▶ _EXERCISE PROMPT_
Without the pictures, write out all the lines below exactly as they appear.

——

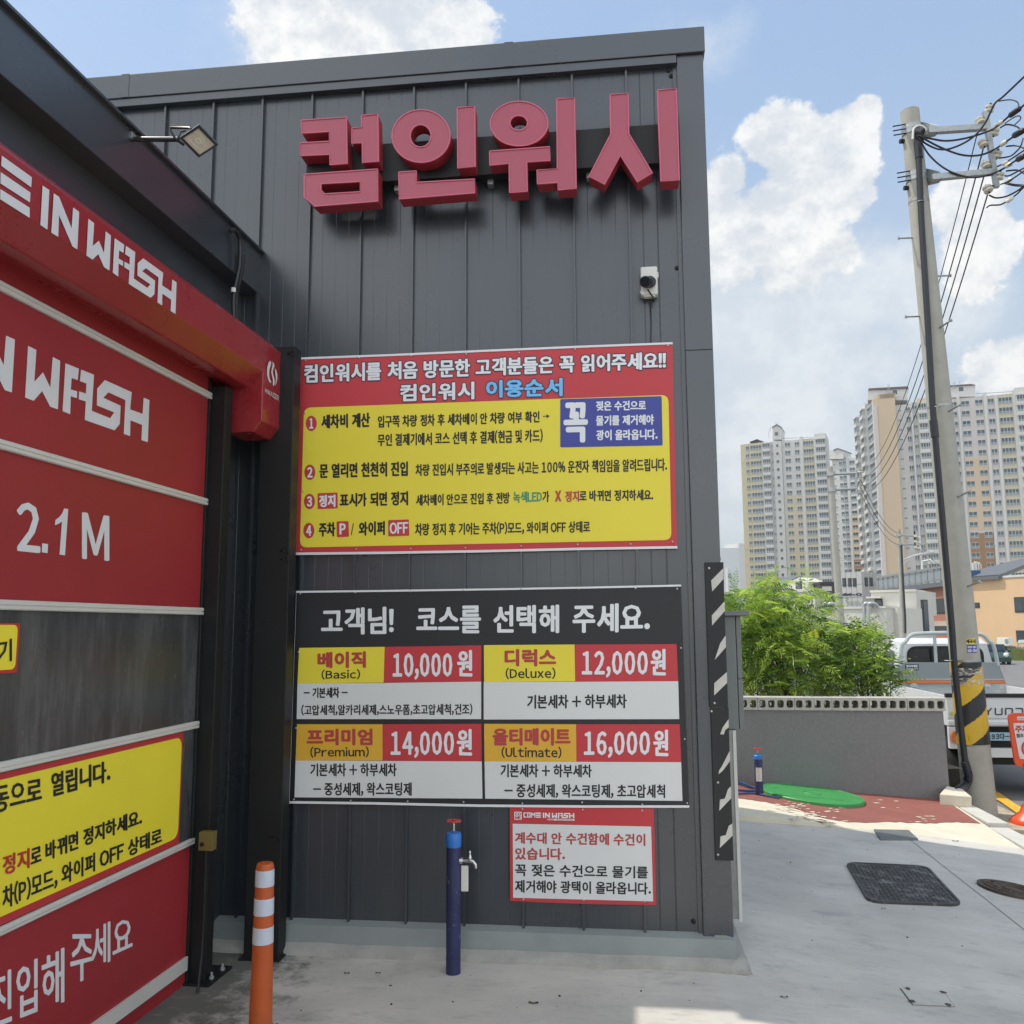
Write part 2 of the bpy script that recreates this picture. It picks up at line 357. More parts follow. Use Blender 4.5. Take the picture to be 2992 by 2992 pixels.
# the raised strip by the planter wall: pale cement edge and the red painted top
def slab():
    mb = MB(); xs = lin(.6, XK0 - .02, 40); n = len(xs); ts = [0, .02, .1, .3, .6, 1]
    vs = []
    for t in ts:
        for x in xs:
            y0 = edge_y(x); y = y0 + (10.55 - y0) * t
            vs.append((x, y, z_slab(x, y) - (.012 if t == 0 else 0)))
    vs += [(x, edge_y(x) - .01, z_ap(x, edge_y(x)) - .05) for x in xs]
    k = len(ts)
    fs = [(j * n + i, j * n + i + 1, (j + 1) * n + i + 1, (j + 1) * n + i) for j in range(k - 1) for i in range(n - 1)]
    fs += [(k * n + i, k * n + i + 1, i + 1, i) for i in range(n - 1)]
    mb.add(vs, fs); struct(mb.build('raised_walkway', M_lime, smooth=True))
    # red paint, ragged front edge traced from the photograph
    lo = [(2080, 2318), (2161, 2331), (2230, 2343), (2283, 2352), (2330, 2366), (2362, 2380), (2430, 2394), (2492, 2402), (2600, 2404), (2700, 2404), (2800, 2405), (2878, 2406)]
    low = [on_ground(x, y + 2 * math.sin(x * .21), z_slab) for x, y in lo]
    pr = []
    for i in range(len(low) - 1):
        for t in range(6):
            p = low[i].lerp(low[i + 1], t / 6); pr.append(Vector((p.x, p.y + random.uniform(-.02, .03), 0)))
    pr.append(low[-1])
    rb = MB()
    for i in range(len(pr) - 1):
        a, b = pr[i], pr[i + 1]
        for t0, t1 in ((0, .33), (.33, .66), (.66, 1)):
            q = [(a.x, a.y + (10.42 - a.y) * t0), (b.x, b.y + (10.42 - b.y) * t0), (b.x, b.y + (10.42 - b.y) * t1), (a.x, a.y + (10.42 - a.y) * t1)]
            rb.quad(*[(min(x, XK0 - .05), y, z_slab(x, y) + .004) for x, y in q])
    struct(rb.build('red_paving', M_red))
    sp = MB()                                   # flakes where the red coat is gone
    for cx, cy, k in ((2310, 2364, 34), (2360, 2384, 30), (2420, 2398, 14), (2560, 2345, 3), (2620, 2350, 3), (2715, 2402, 5), (2720, 2385, 3), (2440, 2370, 10), (2480, 2352, 4)):
        for _ in range(k):
            p = on_ground(cx + random.gauss(0, 26), cy + random.gauss(0, 7), z_slab); r = random.uniform(.008, .03)
            sp.flat([(p.x + r * random.uniform(.6, 1.6) * math.cos(a), p.y + r * random.uniform(.4, 1.2) * math.sin(a), z_slab(p.x, p.y) + .008) for a in [k2 * math.pi / 3.5 for k2 in range(7)]])
    o = struct(sp.build('paint_flakes', M_lime)); o['kind'] = 'stuff'
slab()

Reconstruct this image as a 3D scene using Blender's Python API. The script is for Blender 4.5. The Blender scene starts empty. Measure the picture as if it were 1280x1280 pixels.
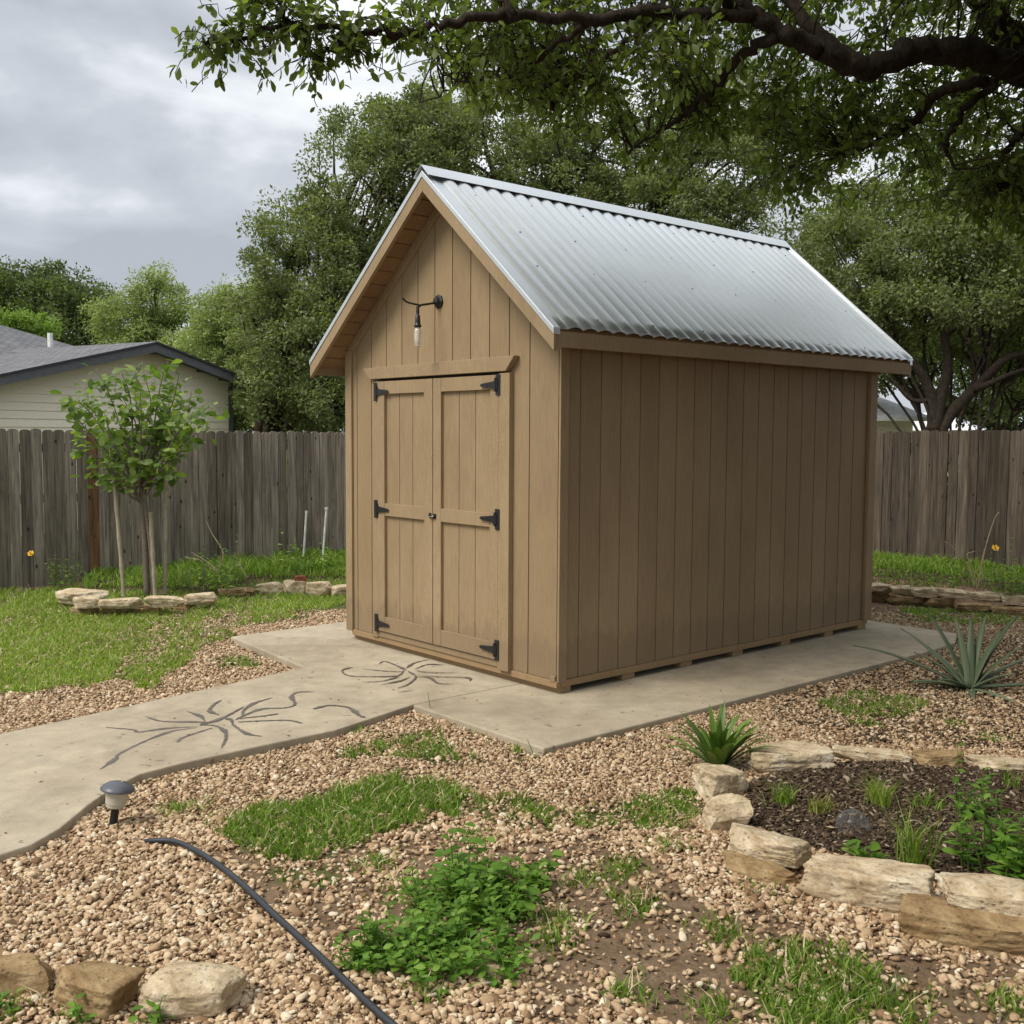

——

▶ _SOLUTION_
Write part 2 of the bpy script that recreates this picture. It picks up at line 357. More parts follow. Use Blender 4.5. Take the picture to be 2992 by 2992 pixels.
# the raised strip by the planter wall: pale cement edge and the red painted top
def slab():
    mb = MB(); xs = lin(.6, XK0 - .02, 40); n = len(xs); ts = [0, .02, .1, .3, .6, 1]
    vs = []
    for t in ts:
        for x in xs:
            y0 = edge_y(x); y = y0 + (10.55 - y0) * t
            vs.append((x, y, z_slab(x, y) - (.012 if t == 0 else 0)))
    vs += [(x, edge_y(x) - .01, z_ap(x, edge_y(x)) - .05) for x in xs]
    k = len(ts)
    fs = [(j * n + i, j * n + i + 1, (j + 1) * n + i + 1, (j + 1) * n + i) for j in range(k - 1) for i in range(n - 1)]
    fs += [(k * n + i, k * n + i + 1, i + 1, i) for i in range(n - 1)]
    mb.add(vs, fs); struct(mb.build('raised_walkway', M_lime, smooth=True))
    # red paint, ragged front edge traced from the photograph
    lo = [(2080, 2318), (2161, 2331), (2230, 2343), (2283, 2352), (2330, 2366), (2362, 2380), (2430, 2394), (2492, 2402), (2600, 2404), (2700, 2404), (2800, 2405), (2878, 2406)]
    low = [on_ground(x, y + 2 * math.sin(x * .21), z_slab) for x, y in lo]
    pr = []
    for i in range(len(low) - 1):
        for t in range(6):
            p = low[i].lerp(low[i + 1], t / 6); pr.append(Vector((p.x, p.y + random.uniform(-.02, .03), 0)))
    pr.append(low[-1])
    rb = MB()
    for i in range(len(pr) - 1):
        a, b = pr[i], pr[i + 1]
        for t0, t1 in ((0, .33), (.33, .66), (.66, 1)):
            q = [(a.x, a.y + (10.42 - a.y) * t0), (b.x, b.y + (10.42 - b.y) * t0), (b.x, b.y + (10.42 - b.y) * t1), (a.x, a.y + (10.42 - a.y) * t1)]
            rb.quad(*[(min(x, XK0 - .05), y, z_slab(x, y) + .004) for x, y in q])
    struct(rb.build('red_paving', M_red))
    sp = MB()                                   # flakes where the red coat is gone
    for cx, cy, k in ((2310, 2364, 34), (2360, 2384, 30), (2420, 2398, 14), (2560, 2345, 3), (2620, 2350, 3), (2715, 2402, 5), (2720, 2385, 3), (2440, 2370, 10), (2480, 2352, 4)):
        for _ in range(k):
            p = on_ground(cx + random.gauss(0, 26), cy + random.gauss(0, 7), z_slab); r = random.uniform(.008, .03)
            sp.flat([(p.x + r * random.uniform(.6, 1.6) * math.cos(a), p.y + r * random.uniform(.4, 1.2) * math.sin(a), z_slab(p.x, p.y) + .008) for a in [k2 * math.pi / 3.5 for k2 in range(7)]])
    o = struct(sp.build('paint_flakes', M_lime)); o['kind'] = 'stuff'
slab()

Reconstruct this image as a 3D scene using Blender's Python API. The script is for Blender 4.5. The Blender scene starts empty. Measure the picture as if it were 1280x1280 pixels.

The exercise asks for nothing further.